| Acts
of non-political torture: Human rights violations
Jane, Dawn, Jessie, Kate, Carrie,
Phoenix, Hope, and Sara are persons whose life experiences contributed
to defining a collective wisdom about the extensive atrocities which
can exist within intimate relationships be these parent-child, parent-adult
child, or spousal relationships. Listening to the women describe their
life-threatening ordeals revealed the existence of spousal violence
and in-home terrorism, of spousal captivity, sexualized enslavement,
and torture, and of ritual abuse [-torture].
From the women who identified them-Selves
as experiencing ritual abuse we heard that the word ritual abuse did
not sufficiently nor respectfully define the cruel and inhuman ordeals
they endured; they were of the opinion they had endured more than
abuse. When asked if they felt they had been tortured they agreed
they had been tortured. Based on their and our collective wisdom we
coined and use the term ritual abuse-torture (RAT).
It is our opinion in reviewing the
literature on acts of political torture that the ordeals inflicted
on Dawn, Kate, Carrie, Phoenix, Hope, and Sara constituted acts of
physical torture, sexualized torture, and mind-spirit torture comparable
to the commonly used acts of torture used by state sanctioned female
and male torturers. Dawn survived spousal torture, the remaining women
survived infant, toddler, child, youth, and/or “captive” adult RAT.
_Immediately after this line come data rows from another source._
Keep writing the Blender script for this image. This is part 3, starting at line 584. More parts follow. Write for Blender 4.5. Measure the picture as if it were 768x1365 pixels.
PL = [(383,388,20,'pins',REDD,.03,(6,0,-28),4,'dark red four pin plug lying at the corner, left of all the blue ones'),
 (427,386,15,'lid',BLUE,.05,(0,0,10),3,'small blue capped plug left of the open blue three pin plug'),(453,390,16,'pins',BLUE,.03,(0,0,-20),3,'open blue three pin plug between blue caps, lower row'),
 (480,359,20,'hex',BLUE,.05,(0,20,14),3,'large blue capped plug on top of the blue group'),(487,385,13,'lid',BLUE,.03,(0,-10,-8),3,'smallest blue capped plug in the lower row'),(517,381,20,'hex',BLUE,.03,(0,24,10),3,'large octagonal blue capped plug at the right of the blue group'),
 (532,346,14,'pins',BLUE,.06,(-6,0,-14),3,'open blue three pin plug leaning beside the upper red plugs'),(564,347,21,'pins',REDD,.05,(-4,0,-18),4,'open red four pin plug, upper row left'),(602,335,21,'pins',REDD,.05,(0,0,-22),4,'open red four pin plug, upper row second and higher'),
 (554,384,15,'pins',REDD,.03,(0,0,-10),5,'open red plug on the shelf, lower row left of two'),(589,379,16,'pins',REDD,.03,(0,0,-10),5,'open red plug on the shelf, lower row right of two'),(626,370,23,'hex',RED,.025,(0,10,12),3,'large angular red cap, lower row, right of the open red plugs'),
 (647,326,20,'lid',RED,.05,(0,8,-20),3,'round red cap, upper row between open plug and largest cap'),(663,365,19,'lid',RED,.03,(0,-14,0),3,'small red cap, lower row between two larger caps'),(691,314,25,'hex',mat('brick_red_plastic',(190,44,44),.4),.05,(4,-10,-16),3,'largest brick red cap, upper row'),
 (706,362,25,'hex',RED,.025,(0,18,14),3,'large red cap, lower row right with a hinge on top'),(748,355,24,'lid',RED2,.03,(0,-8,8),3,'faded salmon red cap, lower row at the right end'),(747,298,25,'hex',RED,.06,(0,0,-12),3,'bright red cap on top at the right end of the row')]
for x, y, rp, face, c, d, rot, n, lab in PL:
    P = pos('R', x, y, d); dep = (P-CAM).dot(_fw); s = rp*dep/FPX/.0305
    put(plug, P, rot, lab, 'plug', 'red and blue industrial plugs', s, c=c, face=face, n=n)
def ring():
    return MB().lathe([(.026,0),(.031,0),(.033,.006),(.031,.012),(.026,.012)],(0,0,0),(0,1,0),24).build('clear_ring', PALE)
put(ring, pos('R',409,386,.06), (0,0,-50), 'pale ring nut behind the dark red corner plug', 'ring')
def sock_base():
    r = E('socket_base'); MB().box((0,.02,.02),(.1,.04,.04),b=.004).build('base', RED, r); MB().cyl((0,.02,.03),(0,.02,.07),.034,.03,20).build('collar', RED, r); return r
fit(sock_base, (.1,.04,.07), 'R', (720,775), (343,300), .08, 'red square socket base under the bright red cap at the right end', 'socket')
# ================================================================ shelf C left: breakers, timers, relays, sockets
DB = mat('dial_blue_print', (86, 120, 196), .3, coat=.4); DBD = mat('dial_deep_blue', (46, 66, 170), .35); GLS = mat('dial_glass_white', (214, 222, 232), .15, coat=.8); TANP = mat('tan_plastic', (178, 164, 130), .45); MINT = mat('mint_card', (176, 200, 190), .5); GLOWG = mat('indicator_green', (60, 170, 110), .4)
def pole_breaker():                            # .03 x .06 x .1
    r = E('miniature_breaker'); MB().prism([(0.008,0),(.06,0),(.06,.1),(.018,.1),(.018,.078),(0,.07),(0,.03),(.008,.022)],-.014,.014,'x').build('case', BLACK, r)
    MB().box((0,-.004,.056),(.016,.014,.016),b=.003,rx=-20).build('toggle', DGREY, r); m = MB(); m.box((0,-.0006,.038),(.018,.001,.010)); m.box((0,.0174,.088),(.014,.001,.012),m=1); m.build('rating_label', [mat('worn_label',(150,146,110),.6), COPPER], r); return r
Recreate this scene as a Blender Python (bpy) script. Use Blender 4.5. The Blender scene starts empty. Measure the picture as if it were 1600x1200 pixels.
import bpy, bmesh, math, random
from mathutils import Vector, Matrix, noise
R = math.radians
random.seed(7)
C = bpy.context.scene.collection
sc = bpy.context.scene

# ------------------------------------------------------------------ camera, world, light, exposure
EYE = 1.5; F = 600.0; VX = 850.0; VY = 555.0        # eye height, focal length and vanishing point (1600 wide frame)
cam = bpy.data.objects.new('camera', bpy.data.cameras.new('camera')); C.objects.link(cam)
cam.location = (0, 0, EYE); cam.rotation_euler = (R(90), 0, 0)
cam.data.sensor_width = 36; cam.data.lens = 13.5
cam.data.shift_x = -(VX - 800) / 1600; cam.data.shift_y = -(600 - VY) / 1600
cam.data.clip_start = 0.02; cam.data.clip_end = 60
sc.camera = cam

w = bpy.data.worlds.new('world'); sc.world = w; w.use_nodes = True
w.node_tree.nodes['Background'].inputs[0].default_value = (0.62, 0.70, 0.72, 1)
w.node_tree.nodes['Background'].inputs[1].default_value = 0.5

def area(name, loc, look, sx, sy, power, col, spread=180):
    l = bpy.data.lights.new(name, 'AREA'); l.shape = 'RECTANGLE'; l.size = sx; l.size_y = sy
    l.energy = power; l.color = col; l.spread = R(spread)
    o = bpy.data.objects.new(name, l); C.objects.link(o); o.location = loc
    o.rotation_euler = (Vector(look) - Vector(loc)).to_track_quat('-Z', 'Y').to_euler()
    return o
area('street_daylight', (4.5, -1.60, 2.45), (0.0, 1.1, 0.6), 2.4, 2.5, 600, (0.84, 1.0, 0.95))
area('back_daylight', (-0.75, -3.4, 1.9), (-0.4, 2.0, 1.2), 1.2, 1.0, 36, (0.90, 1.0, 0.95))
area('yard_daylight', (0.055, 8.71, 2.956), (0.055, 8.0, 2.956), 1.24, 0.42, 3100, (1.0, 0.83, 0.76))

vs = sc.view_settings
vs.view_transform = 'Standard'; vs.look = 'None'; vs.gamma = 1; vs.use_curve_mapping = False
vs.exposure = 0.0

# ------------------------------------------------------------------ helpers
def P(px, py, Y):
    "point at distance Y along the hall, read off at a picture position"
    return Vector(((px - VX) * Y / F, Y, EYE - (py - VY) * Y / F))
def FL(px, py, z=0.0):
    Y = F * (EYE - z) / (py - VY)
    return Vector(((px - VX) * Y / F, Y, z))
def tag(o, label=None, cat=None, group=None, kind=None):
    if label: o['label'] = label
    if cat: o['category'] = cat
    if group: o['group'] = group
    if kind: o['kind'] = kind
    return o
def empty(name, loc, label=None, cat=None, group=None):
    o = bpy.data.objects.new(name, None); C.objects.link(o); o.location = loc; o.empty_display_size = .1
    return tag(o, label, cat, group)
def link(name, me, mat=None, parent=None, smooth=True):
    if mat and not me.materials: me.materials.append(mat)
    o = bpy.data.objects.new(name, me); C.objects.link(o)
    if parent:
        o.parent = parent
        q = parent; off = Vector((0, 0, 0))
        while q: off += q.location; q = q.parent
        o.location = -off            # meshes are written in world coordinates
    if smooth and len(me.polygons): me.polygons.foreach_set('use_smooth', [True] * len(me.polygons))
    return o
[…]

For this reason we have defined spousal torture and RAT as acts of
non-political torture—a term denoting the reality that acts of torture
happen in our country, in our communities, in our institutions, in
our homes, to children and adults alike. Acts of non-political torture
encapsulate all forms of abuse but abuse does not encapsulate acts
of torture. This is why the women involved in our kitchen table research
project knew their ordeals were more than abuse. They had experienced
ordeals of non-political torture and human rights violations.
A few publications and articles which
discuss the reality that acts of torture are not limited to the politically
or state sanctioned torturer but are acts used by the male and female
non-political torturers who live within our midst can be found in
the following:
1. Amnesty International. (2000). Hidden scandal, secret shame: Torture
and ill- treatment of children (pp. 7-14). London, UK: Amnesty International
Publications.
2. Amnesty International. (2001). Broken bodies, shattered minds—Torture
and ill-treatment of women. London, UK: Amnesty International Publications.
3. Elliott, M. (1993). Female Sexual Abuse of Children (pp. 118-124).
New York: The Guilford Press.
4. Starman, H. (2000). Whose torture is it anyway? The International
Journal of Human Rights, 4(1), 94-102.